# Prompt
The entries below contain a line with "Generate a Blender" and a line with "COL = scene.collection". Quote exactly those two lines and all lines between them.

◆ ◆ ◆ ◆

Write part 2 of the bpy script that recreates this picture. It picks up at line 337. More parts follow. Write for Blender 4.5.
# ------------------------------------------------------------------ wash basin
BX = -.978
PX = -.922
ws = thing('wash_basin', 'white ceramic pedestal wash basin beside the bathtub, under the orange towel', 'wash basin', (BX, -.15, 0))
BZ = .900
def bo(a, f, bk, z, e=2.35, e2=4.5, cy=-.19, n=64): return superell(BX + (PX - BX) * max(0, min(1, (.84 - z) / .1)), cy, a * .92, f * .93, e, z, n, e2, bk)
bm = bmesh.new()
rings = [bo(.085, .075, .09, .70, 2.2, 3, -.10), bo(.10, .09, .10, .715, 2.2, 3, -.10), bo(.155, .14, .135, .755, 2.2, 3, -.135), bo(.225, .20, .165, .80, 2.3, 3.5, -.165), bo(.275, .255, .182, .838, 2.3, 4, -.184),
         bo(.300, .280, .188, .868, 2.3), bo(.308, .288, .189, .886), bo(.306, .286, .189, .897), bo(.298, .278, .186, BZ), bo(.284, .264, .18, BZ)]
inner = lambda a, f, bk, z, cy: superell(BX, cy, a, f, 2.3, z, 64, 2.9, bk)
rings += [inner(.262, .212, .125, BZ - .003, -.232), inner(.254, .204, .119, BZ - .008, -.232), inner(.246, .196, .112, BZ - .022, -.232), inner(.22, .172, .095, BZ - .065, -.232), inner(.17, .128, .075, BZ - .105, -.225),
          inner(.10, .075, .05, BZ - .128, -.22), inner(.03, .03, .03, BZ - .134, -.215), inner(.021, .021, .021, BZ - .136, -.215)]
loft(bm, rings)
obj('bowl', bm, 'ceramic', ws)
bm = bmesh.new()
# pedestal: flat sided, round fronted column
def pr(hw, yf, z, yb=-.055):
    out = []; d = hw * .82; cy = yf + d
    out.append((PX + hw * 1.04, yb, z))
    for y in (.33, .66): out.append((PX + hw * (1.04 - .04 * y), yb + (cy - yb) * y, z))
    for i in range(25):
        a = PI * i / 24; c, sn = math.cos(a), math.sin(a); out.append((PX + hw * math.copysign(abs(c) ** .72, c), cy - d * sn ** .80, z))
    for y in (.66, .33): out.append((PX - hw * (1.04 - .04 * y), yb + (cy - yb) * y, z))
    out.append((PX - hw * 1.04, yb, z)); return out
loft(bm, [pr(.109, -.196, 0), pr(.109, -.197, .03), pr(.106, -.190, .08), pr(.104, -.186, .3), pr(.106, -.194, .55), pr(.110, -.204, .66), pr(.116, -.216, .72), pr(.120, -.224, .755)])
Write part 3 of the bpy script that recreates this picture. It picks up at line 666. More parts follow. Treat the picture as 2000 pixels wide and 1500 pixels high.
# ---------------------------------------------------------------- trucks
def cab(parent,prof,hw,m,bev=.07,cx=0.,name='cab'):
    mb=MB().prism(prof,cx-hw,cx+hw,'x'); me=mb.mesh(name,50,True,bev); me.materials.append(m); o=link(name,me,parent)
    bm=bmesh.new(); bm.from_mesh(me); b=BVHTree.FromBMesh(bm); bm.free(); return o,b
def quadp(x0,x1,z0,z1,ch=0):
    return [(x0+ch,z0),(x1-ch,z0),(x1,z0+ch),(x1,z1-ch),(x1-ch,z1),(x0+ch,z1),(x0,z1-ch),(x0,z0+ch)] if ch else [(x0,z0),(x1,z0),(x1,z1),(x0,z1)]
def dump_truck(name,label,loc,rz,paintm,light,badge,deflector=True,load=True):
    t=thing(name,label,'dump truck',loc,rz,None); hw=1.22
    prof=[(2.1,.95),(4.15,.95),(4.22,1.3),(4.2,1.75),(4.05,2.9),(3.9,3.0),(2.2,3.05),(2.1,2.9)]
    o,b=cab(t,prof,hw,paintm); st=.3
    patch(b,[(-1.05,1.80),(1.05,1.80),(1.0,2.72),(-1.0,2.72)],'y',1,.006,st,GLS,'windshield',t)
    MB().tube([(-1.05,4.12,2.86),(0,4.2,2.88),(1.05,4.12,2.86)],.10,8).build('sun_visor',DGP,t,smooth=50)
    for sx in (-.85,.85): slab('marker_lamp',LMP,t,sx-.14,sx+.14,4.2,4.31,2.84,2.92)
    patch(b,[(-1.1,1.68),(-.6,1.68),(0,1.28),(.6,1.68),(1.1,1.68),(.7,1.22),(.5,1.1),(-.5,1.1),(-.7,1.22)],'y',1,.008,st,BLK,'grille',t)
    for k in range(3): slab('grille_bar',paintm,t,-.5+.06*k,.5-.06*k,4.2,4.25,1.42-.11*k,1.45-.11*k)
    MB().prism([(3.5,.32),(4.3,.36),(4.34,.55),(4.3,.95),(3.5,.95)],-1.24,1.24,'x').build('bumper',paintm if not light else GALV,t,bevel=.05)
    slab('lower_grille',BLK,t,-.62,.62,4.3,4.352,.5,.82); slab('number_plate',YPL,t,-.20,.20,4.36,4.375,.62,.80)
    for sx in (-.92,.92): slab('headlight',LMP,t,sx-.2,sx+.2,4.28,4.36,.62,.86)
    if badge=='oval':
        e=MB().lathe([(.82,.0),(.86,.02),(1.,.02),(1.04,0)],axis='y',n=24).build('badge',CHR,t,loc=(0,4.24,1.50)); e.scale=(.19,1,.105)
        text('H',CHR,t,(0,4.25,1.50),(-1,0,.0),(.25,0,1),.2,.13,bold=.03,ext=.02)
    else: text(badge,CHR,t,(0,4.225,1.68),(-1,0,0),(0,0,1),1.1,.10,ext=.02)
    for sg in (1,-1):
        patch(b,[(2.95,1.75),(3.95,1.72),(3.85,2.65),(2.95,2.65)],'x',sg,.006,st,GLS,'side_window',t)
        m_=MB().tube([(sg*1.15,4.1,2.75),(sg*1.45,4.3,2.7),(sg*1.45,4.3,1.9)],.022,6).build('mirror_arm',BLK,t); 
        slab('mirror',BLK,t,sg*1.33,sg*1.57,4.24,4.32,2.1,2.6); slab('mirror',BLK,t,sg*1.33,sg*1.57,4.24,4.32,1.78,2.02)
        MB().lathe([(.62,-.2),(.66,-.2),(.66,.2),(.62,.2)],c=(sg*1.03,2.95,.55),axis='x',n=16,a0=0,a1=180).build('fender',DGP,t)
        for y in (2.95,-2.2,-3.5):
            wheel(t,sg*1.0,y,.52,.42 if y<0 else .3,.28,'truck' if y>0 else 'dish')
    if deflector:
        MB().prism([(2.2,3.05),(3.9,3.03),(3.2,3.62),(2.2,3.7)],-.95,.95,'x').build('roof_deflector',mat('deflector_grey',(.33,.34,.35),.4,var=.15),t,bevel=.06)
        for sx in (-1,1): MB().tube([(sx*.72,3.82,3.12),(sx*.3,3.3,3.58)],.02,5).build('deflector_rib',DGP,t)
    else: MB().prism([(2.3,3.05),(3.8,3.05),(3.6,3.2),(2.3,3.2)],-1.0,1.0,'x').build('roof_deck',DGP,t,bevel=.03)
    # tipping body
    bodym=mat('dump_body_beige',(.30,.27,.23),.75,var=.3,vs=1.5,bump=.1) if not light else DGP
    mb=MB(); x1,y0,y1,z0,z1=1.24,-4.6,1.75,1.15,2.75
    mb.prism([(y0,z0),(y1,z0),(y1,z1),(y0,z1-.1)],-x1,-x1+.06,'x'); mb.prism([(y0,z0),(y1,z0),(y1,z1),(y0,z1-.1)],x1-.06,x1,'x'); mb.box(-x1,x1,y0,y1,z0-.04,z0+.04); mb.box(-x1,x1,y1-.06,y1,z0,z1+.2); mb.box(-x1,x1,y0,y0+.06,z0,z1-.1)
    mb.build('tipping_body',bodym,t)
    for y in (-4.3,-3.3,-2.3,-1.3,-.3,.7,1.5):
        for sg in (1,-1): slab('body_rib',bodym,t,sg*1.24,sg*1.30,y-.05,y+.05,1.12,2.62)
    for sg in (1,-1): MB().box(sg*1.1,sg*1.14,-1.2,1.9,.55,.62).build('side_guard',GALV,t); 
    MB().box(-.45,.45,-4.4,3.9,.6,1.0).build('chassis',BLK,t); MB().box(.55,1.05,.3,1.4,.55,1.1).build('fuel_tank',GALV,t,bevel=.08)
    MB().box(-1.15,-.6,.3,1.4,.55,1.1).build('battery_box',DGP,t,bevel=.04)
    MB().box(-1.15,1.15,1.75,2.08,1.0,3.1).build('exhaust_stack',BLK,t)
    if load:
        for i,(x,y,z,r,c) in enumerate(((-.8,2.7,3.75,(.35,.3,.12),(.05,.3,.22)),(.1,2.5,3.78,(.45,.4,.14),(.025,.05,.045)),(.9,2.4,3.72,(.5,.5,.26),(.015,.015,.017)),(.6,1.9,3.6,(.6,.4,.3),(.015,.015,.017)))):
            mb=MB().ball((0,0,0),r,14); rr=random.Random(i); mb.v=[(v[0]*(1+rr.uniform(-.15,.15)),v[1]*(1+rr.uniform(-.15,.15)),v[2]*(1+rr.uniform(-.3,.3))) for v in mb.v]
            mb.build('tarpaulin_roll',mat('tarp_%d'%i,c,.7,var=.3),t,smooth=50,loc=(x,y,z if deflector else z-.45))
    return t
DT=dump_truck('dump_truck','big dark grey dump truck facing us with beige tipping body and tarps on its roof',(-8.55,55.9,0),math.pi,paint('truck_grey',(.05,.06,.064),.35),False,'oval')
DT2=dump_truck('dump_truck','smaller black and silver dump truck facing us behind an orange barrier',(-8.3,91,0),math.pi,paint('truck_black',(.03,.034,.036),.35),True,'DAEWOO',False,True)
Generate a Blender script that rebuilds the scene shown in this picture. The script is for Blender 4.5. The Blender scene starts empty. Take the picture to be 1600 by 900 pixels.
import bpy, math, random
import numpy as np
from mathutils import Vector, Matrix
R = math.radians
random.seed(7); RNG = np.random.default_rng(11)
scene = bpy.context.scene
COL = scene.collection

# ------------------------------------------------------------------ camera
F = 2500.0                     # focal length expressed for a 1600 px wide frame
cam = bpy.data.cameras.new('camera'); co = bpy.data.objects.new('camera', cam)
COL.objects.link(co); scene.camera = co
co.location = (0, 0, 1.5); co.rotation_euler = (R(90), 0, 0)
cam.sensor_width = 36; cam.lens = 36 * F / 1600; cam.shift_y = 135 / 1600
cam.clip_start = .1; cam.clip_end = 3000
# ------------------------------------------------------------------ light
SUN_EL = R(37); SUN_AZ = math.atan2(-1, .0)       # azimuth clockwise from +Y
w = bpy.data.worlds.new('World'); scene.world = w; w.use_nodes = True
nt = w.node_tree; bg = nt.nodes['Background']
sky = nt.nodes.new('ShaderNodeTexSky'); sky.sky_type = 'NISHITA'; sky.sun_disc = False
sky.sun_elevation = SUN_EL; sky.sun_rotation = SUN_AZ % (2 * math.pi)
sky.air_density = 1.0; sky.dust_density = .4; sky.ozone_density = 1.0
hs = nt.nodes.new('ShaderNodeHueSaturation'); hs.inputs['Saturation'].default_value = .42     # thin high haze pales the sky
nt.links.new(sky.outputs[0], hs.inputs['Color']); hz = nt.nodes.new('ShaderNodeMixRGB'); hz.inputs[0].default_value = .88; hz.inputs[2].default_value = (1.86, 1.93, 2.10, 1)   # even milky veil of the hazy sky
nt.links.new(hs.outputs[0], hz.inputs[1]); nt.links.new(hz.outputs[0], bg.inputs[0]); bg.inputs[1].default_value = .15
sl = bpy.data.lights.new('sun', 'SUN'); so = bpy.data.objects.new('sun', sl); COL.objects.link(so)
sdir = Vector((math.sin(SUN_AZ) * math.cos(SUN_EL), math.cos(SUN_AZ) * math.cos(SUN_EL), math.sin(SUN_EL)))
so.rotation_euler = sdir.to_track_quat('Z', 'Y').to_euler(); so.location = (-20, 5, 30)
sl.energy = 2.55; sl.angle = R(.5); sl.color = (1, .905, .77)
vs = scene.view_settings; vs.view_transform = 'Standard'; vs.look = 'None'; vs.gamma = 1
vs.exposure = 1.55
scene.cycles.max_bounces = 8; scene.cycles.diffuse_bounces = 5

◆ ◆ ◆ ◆

# Answer to this problem
Generate a Blender script that rebuilds the scene shown in this picture. The script is for Blender 4.5. The Blender scene starts empty. Take the picture to be 1600 by 900 pixels.
import bpy, math, random
import numpy as np
from mathutils import Vector, Matrix
R = math.radians
random.seed(7); RNG = np.random.default_rng(11)
scene = bpy.context.scene
COL = scene.collection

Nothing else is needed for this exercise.